The Lord releases prisoners.
The Lord opens the eyes of the blind.
The Lord lifts up those who are bowed down.
The Lord loves the righteous.
The Lord watches over the aliens.
The fatherless and the widow he sustains,
but he turns aside the way of the wicked.

An Eternity for Praise

10 The Lord reigns forever.
Your God, O Zion, rules for all generations.
Praise the Lord.

James 2:1-10

Warning Against Partiality

My brothers, have faith in our glorious Lord Jesus Christ without showing favoritism. For example, suppose a man enters your worship assembly[a] wearing gold rings and fine clothing, and a poor man also enters wearing filthy clothing. If you look with favor on the man wearing fine clothing and say, “Sit here in this good place,” but you tell the poor man, “Stand over there” or “Sit down here[b] at my feet,” have you not made a distinction among yourselves and become judges with evil opinions? Listen, my dear brothers, has not God chosen those who are poor in the world to be rich in faith and to be heirs of the kingdom, which he promised to those who love him? But you dishonored the poor man. Don’t the rich oppress you, and don’t they drag you into court? Aren’t they the ones who blaspheme the noble name that was pronounced over you? However, if you really fulfill the royal law according to the Scripture: “You shall love your neighbor as yourself,”[c] you are doing well. But if you show favoritism, you are committing a sin, since you are convicted by this law as transgressors.

Keep the Whole Law

10 In fact, whoever keeps the whole law but stumbles in one point has become guilty of breaking all of it.

James 2:11-13

11 For the one who said, “Do not commit adultery,”[a] also said, “Do not commit murder.”[b] Now if you do not commit adultery, but you do commit murder, you have become a transgressor of the law. 12 So speak and act as those who are going to be judged by the law of freedom. 13 For there will be judgment without mercy on the one who has not shown mercy. Mercy triumphs[c] over judgment.

James 2:14-17

Faith Is Active

14 What good is it, my brothers, if someone says that he has faith but has no works? Such “faith” cannot save him, can it? 15 If a brother or sister needs clothes and lacks daily food 16 and one of you tells them, “Go in peace, keep warm, and eat well,” but does not give them what their body needs, what good is it? 17 So also, such “faith,” if it is alone and has no works, is dead.

Mark 7:24-37

The Faith of a Gentile Woman

24 Jesus got up and went from there to the region of Tyre and Sidon. He entered a house and did not want anyone to know it, but he could not remain hidden. 25 Instead, when a woman whose little daughter had an unclean spirit heard about him, she immediately came and fell down at his feet. 26 This woman was a Greek, of Syro-Phoenician origin. She asked him to drive the demon out of her daughter.

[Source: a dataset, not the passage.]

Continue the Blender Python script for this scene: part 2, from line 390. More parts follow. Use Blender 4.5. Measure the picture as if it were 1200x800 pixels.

27 Jesus said to her, “Let the children be fed first, because it is not good to take the children’s bread and throw it to their little dogs.”

28 “Lord,” she answered, “their little dogs under the table also eat some of the children’s crumbs.”

29 Then he said to her, “Because of this statement, go! The demon has gone out of your daughter.”

30 She went home, found the child lying on the bed and the demon gone.

31 Jesus left the region of Tyre again and went through Sidon to the Sea of Galilee, within the region of the Decapolis.

“Ephphatha! Be Opened!”

32 They brought a man to him who was deaf and had a speech impediment. They pleaded with Jesus to place his hand on him. 33 Jesus took him aside in private, away from the crowd. He put his fingers into the man’s ears. Then he spit and touched the man’s tongue. 34 After he looked up to heaven, he sighed and said, “Ephphatha!” (which means “Be opened!”) 35 Immediately the man’s ears were opened, his tongue was set free, and he began to speak plainly. 36 Jesus gave the people strict orders to tell no one, but the more he did so, the more they kept proclaiming it. 37 They were amazed beyond measure and said, “He has done everything well. He even makes the deaf hear and the mute speak!”